Print the listing in its entirety and exactly, leaving out images.

— start DATA PROVIDED —

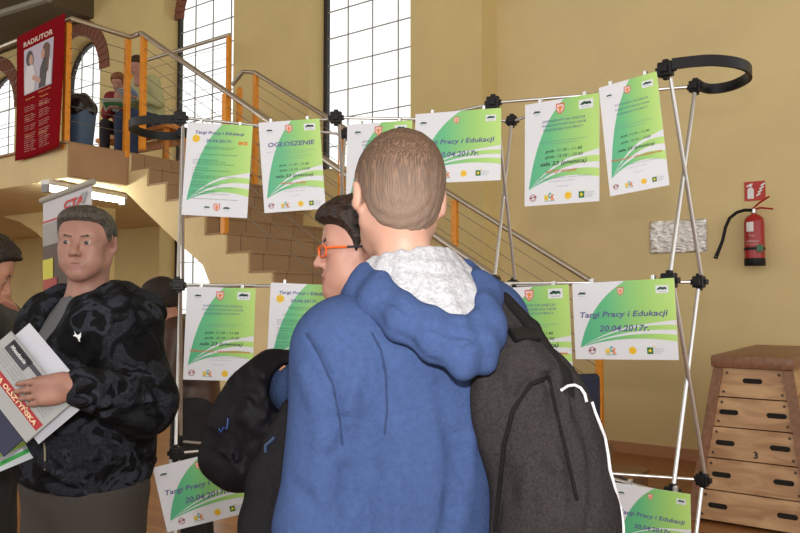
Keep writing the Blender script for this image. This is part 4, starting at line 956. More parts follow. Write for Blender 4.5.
torso(F, J, .026, wx=.95); arms(F, J, .018, cuff=.97, r=(.056, .052, .047, .034)); F.ell((0, 0, .95), (.18, .135, .14), .05); F.ell((0, -.05, 1.10), (.12, .085, .2), .05)
F.fn(lambda V, X, Y, Z: np.maximum(V, .86-Z)); F.ell((0, .0, 1.50), (.075, .07, .07), .02, sub=True)
F.folds(.0035, (16, 16, 17), 4)
def P_(pts, Y=(.9, 1.7)): return project(F, boy, pts, *Y)
for pts, d_, w_ in (([(306, 333), (318, 352), (333, 385), (340, 420), (343, 455)], .006, .004), ([(352, 330), (372, 345), (382, 372), (384, 400)], .003, .005), ([(372, 335), (383, 372), (386, 420)], .0025, .004), ([(339, 420), (349, 445), (352, 470), (342, 500)], .008, .010), ([(330, 455), (345, 470), (356, 500)], .006, .008), ([(300, 372), (315, 400), (322, 440), (318, 500)], -.005, .016), ([(440, 385), (452, 440), (450, 500), (448, 530)], .005, .012), ([(470, 382), (472, 440), (466, 520)], -.004, .014), ([(400, 372), (398, 430), (410, 500)], -.004, .02), ([(365, 420), (372, 470), (366, 530)], .005, .014), ([(290, 480), (310, 500), (330, 530)], .004, .01)):
    q = P_(pts); F.groove(q, d_, w_)
wrinkles(F, boy, 16, (300, 400, 470, 530), 80, 30, 26, .0028, .011, 3, (.9, 1.7))
for pts in ([(306, 333), (318, 352), (333, 385), (340, 420), (343, 452)], [(372, 333), (381, 350), (386, 375), (387, 410), (384, 440)]):
    fp = [(pts[i][0]+(pts[i+1][0]-pts[i][0])*k/5, pts[i][1]+(pts[i+1][1]-pts[i][1])*k/5) for i in range(4) for k in range(5)]; q = P_(fp); MB().tube([Vector(x) for x in q], .0016, 6).build('seam', mat('blue_seam', (.014, .03, .09), .9), boy, smooth=True)
F.build('hooded_sweatshirt', M_hood, boy)
rimp = [(-.080, .05, 1.455), (-.088, .0, 1.470), (-.084, -.055, 1.454), (-.070, -.108, 1.420), (-.04, -.145, 1.398), (-.004, -.168, 1.384), (.03, -.160, 1.392), (.056, -.140, 1.418), (.082, -.085, 1.458), (.092, -.03, 1.478), (.082, .05, 1.462)]
botp = [(-.098, .05, 1.40), (-.106, -.0, 1.418), (-.106, -.055, 1.408), (-.086, -.115, 1.375), (-.050, -.158, 1.345), (-.010, -.184, 1.318), (.032, -.178, 1.325), (.062, -.160, 1.36), (.10, -.095, 1.42), (.115, -.03, 1.43), (.11, .05, 1.40)]
F = Field((-.2, -.24, 1.24), (.2, .12, 1.56), .0035)
F.chain(rimp, [.010]*11, .004)
for a, b in zip(rimp, botp): a = A(*a); b = A(*b); c = (a+b)/2+A(0, -.006, 0); F.seg(a, c, .009, .015, .02); F.seg(c, b, .015, .013, .02)
mid = [tuple((A(*a)+A(*b))/2+A(0, -.004, 0)) for a, b in zip(rimp, botp)]
F.chain(mid, [.014]*11, .02); F.chain(botp, [.012]*11, .02)
q3 = [tuple((A(*a)*.3+A(*b)*.7)+A(0, -.004, 0)) for a, b in zip(rimp, botp)]; F.chain(q3, [.014]*11, .02); q4 = [tuple((A(*a)*.75+A(*b)*.25)) for a, b in zip(rimp, botp)]; F.chain(q4, [.012]*11, .015)
F.folds(.0012, (30, 30, 40), 6)
F.groove(project(F, boy, [(385, 297), (405, 310), (431, 327), (452, 335), (474, 337)], .9, 1.6), .007, .005); F.groove(project(F, boy, [(448, 347), (462, 352), (482, 338)], .9, 1.6), .005, .005); F.groove(project(F, boy, [(378, 318), (410, 342), (440, 365)], .9, 1.6), .003, .006)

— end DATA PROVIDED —

• RESPONSE:
Keep writing the Blender script for this image. This is part 4, starting at line 956. More parts follow. Write for Blender 4.5.
torso(F, J, .026, wx=.95); arms(F, J, .018, cuff=.97, r=(.056, .052, .047, .034)); F.ell((0, 0, .95), (.18, .135, .14), .05); F.ell((0, -.05, 1.10), (.12, .085, .2), .05)
F.fn(lambda V, X, Y, Z: np.maximum(V, .86-Z)); F.ell((0, .0, 1.50), (.075, .07, .07), .02, sub=True)
F.folds(.0035, (16, 16, 17), 4)
def P_(pts, Y=(.9, 1.7)): return project(F, boy, pts, *Y)
for pts, d_, w_ in (([(306, 333), (318, 352), (333, 385), (340, 420), (343, 455)], .006, .004), ([(352, 330), (372, 345), (382, 372), (384, 400)], .003, .005), ([(372, 335), (383, 372), (386, 420)], .0025, .004), ([(339, 420), (349, 445), (352, 470), (342, 500)], .008, .010), ([(330, 455), (345, 470), (356, 500)], .006, .008), ([(300, 372), (315, 400), (322, 440), (318, 500)], -.005, .016), ([(440, 385), (452, 440), (450, 500), (448, 530)], .005, .012), ([(470, 382), (472, 440), (466, 520)], -.004, .014), ([(400, 372), (398, 430), (410, 500)], -.004, .02), ([(365, 420), (372, 470), (366, 530)], .005, .014), ([(290, 480), (310, 500), (330, 530)], .004, .01)):
    q = P_(pts); F.groove(q, d_, w_)
wrinkles(F, boy, 16, (300, 400, 470, 530), 80, 30, 26, .0028, .011, 3, (.9, 1.7))
for pts in ([(306, 333), (318, 352), (333, 385), (340, 420), (343, 452)], [(372, 333), (381, 350), (386, 375), (387, 410), (384, 440)]):
    fp = [(pts[i][0]+(pts[i+1][0]-pts[i][0])*k/5, pts[i][1]+(pts[i+1][1]-pts[i][1])*k/5) for i in range(4) for k in range(5)]; q = P_(fp); MB().tube([Vector(x) for x in q], .0016, 6).build('seam', mat('blue_seam', (.014, .03, .09), .9), boy, smooth=True)
F.build('hooded_sweatshirt', M_hood, boy)
rimp = [(-.080, .05, 1.455), (-.088, .0, 1.470), (-.084, -.055, 1.454), (-.070, -.108, 1.420), (-.04, -.145, 1.398), (-.004, -.168, 1.384), (.03, -.160, 1.392), (.056, -.140, 1.418), (.082, -.085, 1.458), (.092, -.03, 1.478), (.082, .05, 1.462)]
botp = [(-.098, .05, 1.40), (-.106, -.0, 1.418), (-.106, -.055, 1.408), (-.086, -.115, 1.375), (-.050, -.158, 1.345), (-.010, -.184, 1.318), (.032, -.178, 1.325), (.062, -.160, 1.36), (.10, -.095, 1.42), (.115, -.03, 1.43), (.11, .05, 1.40)]
F = Field((-.2, -.24, 1.24), (.2, .12, 1.56), .0035)
F.chain(rimp, [.010]*11, .004)
for a, b in zip(rimp, botp): a = A(*a); b = A(*b); c = (a+b)/2+A(0, -.006, 0); F.seg(a, c, .009, .015, .02); F.seg(c, b, .015, .013, .02)
mid = [tuple((A(*a)+A(*b))/2+A(0, -.004, 0)) for a, b in zip(rimp, botp)]
F.chain(mid, [.014]*11, .02); F.chain(botp, [.012]*11, .02)
q3 = [tuple((A(*a)*.3+A(*b)*.7)+A(0, -.004, 0)) for a, b in zip(rimp, botp)]; F.chain(q3, [.014]*11, .02); q4 = [tuple((A(*a)*.75+A(*b)*.25)) for a, b in zip(rimp, botp)]; F.chain(q4, [.012]*11, .015)
F.folds(.0012, (30, 30, 40), 6)
F.groove(project(F, boy, [(385, 297), (405, 310), (431, 327), (452, 335), (474, 337)], .9, 1.6), .007, .005); F.groove(project(F, boy, [(448, 347), (462, 352), (482, 338)], .9, 1.6), .005, .005); F.groove(project(F, boy, [(378, 318), (410, 342), (440, 365)], .9, 1.6), .003, .006)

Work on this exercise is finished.